▸ **SHORT TASK**: Transcribe the listing verbatim. Do not carry over any pictures.

▸ **PROVIDED MATERIAL**:
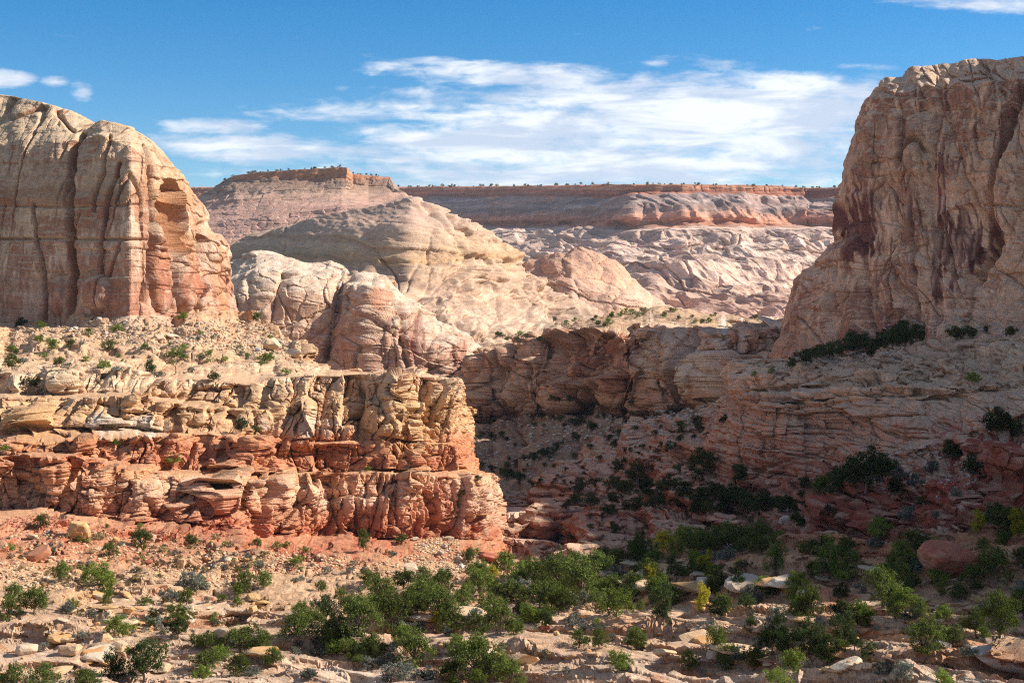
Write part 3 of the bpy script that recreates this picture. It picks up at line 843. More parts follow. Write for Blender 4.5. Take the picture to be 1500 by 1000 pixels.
lb = sheet('butte', [hid(lr, 60, 300), hid(lr, 4, 60), lr, l1, l2, l3, l4], -190, 371, UNIT,
           rockdisp([('P', 80, 300, 3, 4), ('V', 30, 1.4, 3), ('N', 90, 5, 4, 33, 'h'), ('L', 46, 2.0, 14), ('L', 12, 1.6, 6), ('L', 5, .6, 7), ('X', 50, 18, .02, 15), ('X', 22, 6, .03, 45), ('F', 60, 130, 1.6, .6, 17, lambda c: 0.35 + 0.65 * sst(c['PX'], 190, 240)), ('F', 20, 26, 2.6, .9, 27, lambda c: 0.15 + 0.85 * sst(c['PX'], 190, 240)), ('N', 22, 1.8, 5, 17, 'h'), ('N', 6, 0.8, 3, 19, 'h')], tilt=(0.02, 0), warp=(130, 6)),
           painter([(130, (0.50, 0.40, 0.26)), (220, (0.52, 0.40, 0.27)), (270, (0.51, 0.38, 0.25)), (280, (0.40, 0.27, 0.17)), (302, (0.42, 0.29, 0.19)), (308, (0.56, 0.44, 0.31)), (345, (0.56, 0.43, 0.30)), (351, (0.36, 0.24, 0.16)), (357, (0.54, 0.42, 0.31)), (400, (0.54, 0.41, 0.30)), (412, (0.46, 0.31, 0.22)), (440, (0.50, 0.36, 0.27)), (480, (0.48, 0.30, 0.21))],
                   warp=(90, 4), tint=((5, 0.08, 1), (26, 0.07, 2)), altk=0.12, streak=(4, 0.5, (0.30, 0.14, 0.09)), varnish=(40, 0.08, 0.7, (0.33, 0.15, 0.09)), flat=((0.54, 0.44, 0.30), 0.6, 0.6)),
           feats=[('crack', [(118, 195), (107, 215), (106, 290), (105, 380), (104, 475)], 3.6, 70), ('crack', [(52, 300), (54, 345), (62, 400), (64, 470)], 2, 22), ('crack', [(160, 200), (150, 260), (138, 310)], 2, 20), ('crack', [(176, 240), (160, 290), (150, 350), (148, 400)], 2, 22),
                  ('crack', [(160, 405), (172, 370), (178, 355)], 1.6, 14), ('crack', [(212, 215), (222, 260), (220, 340), (214, 440)], 3, 30), ('bump', 250, 318, 24, 58, -55, 2.5), ('crack', [(238, 250), (262, 310), (276, 350)], 4, 12), ('crack', [(253, 358), (252, 400), (250, 450)], 3.2, 44), ('crack', [(214, 358), (285, 362)], 2.5, 7),
                  ('crack', [(0, 350), (100, 350), (210, 352)], 2.2, 7), ('bump', 268, 410, 15, 52, 24, 2), ('bump', 234, 410, 15, 52, 14, 2), ('bump', 316, 362, 10, 22, 8, 2), ('bump', 322, 410, 12, 50, 9, 2), ('bump', 290, 425, 12, 34, 16, 2), ('crack', [(297, 330), (300, 400), (298, 460)], 4, 34), ('bump', 232, 345, 12, 22, 10, 2),
                  ('crack', [(0, 302), (110, 304), (200, 300)], 1.8, 4), ('bump', 160, 190, 30, 16, 6, 2), ('bump', 145, 430, 22, 26, 16, 2), ('bump', 84, 435, 9, 30, 8, 2)],
           patches=[(232, 400, 14, 50, (0.36, 0.14, 0.08), .85), (268, 410, 13, 48, (0.38, 0.15, 0.08), .85), (205, 400, 22, 60, (0.40, 0.20, 0.12), .7), (205, 285, 18, 30, (0.38, 0.19, 0.11), .7), (150, 325, 10, 26, (0.32, 0.15, 0.10), .7), (100, 372, 8, 10, (0.33, 0.15, 0.10), .6), (253, 318, 22, 56, (0.48, 0.24, 0.11), .85),
                    (320, 420, 18, 50, (0.52, 0.27, 0.14), .7), (290, 330, 20, 60, (0.50, 0.28, 0.15), .6), (235, 260, 30, 40, (0.52, 0.33, 0.19), .5), (85, 445, 6, 18, (0.42, 0.18, 0.10), .7), (10, 470, 60, 14, (0.40, 0.22, 0.15), .5)],
           step=1.1, vstep=1.05, jit=[(0, 0), (0, 0), (2.5, 2), (4, 3), (0, 0), (0, 0), (0, 0)])
struct(lb, 'tall sunlit sandstone butte with long vertical cracks at the left')
lb.data.materials.append(M_B)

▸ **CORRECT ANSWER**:
Write part 3 of the bpy script that recreates this picture. It picks up at line 843. More parts follow. Write for Blender 4.5. Take the picture to be 1500 by 1000 pixels.
lb = sheet('butte', [hid(lr, 60, 300), hid(lr, 4, 60), lr, l1, l2, l3, l4], -190, 371, UNIT,
           rockdisp([('P', 80, 300, 3, 4), ('V', 30, 1.4, 3), ('N', 90, 5, 4, 33, 'h'), ('L', 46, 2.0, 14), ('L', 12, 1.6, 6), ('L', 5, .6, 7), ('X', 50, 18, .02, 15), ('X', 22, 6, .03, 45), ('F', 60, 130, 1.6, .6, 17, lambda c: 0.35 + 0.65 * sst(c['PX'], 190, 240)), ('F', 20, 26, 2.6, .9, 27, lambda c: 0.15 + 0.85 * sst(c['PX'], 190, 240)), ('N', 22, 1.8, 5, 17, 'h'), ('N', 6, 0.8, 3, 19, 'h')], tilt=(0.02, 0), warp=(130, 6)),
           painter([(130, (0.50, 0.40, 0.26)), (220, (0.52, 0.40, 0.27)), (270, (0.51, 0.38, 0.25)), (280, (0.40, 0.27, 0.17)), (302, (0.42, 0.29, 0.19)), (308, (0.56, 0.44, 0.31)), (345, (0.56, 0.43, 0.30)), (351, (0.36, 0.24, 0.16)), (357, (0.54, 0.42, 0.31)), (400, (0.54, 0.41, 0.30)), (412, (0.46, 0.31, 0.22)), (440, (0.50, 0.36, 0.27)), (480, (0.48, 0.30, 0.21))],
                   warp=(90, 4), tint=((5, 0.08, 1), (26, 0.07, 2)), altk=0.12, streak=(4, 0.5, (0.30, 0.14, 0.09)), varnish=(40, 0.08, 0.7, (0.33, 0.15, 0.09)), flat=((0.54, 0.44, 0.30), 0.6, 0.6)),
           feats=[('crack', [(118, 195), (107, 215), (106, 290), (105, 380), (104, 475)], 3.6, 70), ('crack', [(52, 300), (54, 345), (62, 400), (64, 470)], 2, 22), ('crack', [(160, 200), (150, 260), (138, 310)], 2, 20), ('crack', [(176, 240), (160, 290), (150, 350), (148, 400)], 2, 22),
                  ('crack', [(160, 405), (172, 370), (178, 355)], 1.6, 14), ('crack', [(212, 215), (222, 260), (220, 340), (214, 440)], 3, 30), ('bump', 250, 318, 24, 58, -55, 2.5), ('crack', [(238, 250), (262, 310), (276, 350)], 4, 12), ('crack', [(253, 358), (252, 400), (250, 450)], 3.2, 44), ('crack', [(214, 358), (285, 362)], 2.5, 7),
                  ('crack', [(0, 350), (100, 350), (210, 352)], 2.2, 7), ('bump', 268, 410, 15, 52, 24, 2), ('bump', 234, 410, 15, 52, 14, 2), ('bump', 316, 362, 10, 22, 8, 2), ('bump', 322, 410, 12, 50, 9, 2), ('bump', 290, 425, 12, 34, 16, 2), ('crack', [(297, 330), (300, 400), (298, 460)], 4, 34), ('bump', 232, 345, 12, 22, 10, 2),
                  ('crack', [(0, 302), (110, 304), (200, 300)], 1.8, 4), ('bump', 160, 190, 30, 16, 6, 2), ('bump', 145, 430, 22, 26, 16, 2), ('bump', 84, 435, 9, 30, 8, 2)],
           patches=[(232, 400, 14, 50, (0.36, 0.14, 0.08), .85), (268, 410, 13, 48, (0.38, 0.15, 0.08), .85), (205, 400, 22, 60, (0.40, 0.20, 0.12), .7), (205, 285, 18, 30, (0.38, 0.19, 0.11), .7), (150, 325, 10, 26, (0.32, 0.15, 0.10), .7), (100, 372, 8, 10, (0.33, 0.15, 0.10), .6), (253, 318, 22, 56, (0.48, 0.24, 0.11), .85),
                    (320, 420, 18, 50, (0.52, 0.27, 0.14), .7), (290, 330, 20, 60, (0.50, 0.28, 0.15), .6), (235, 260, 30, 40, (0.52, 0.33, 0.19), .5), (85, 445, 6, 18, (0.42, 0.18, 0.10), .7), (10, 470, 60, 14, (0.40, 0.22, 0.15), .5)],
           step=1.1, vstep=1.05, jit=[(0, 0), (0, 0), (2.5, 2), (4, 3), (0, 0), (0, 0), (0, 0)])
struct(lb, 'tall sunlit sandstone butte with long vertical cracks at the left')
lb.data.materials.append(M_B)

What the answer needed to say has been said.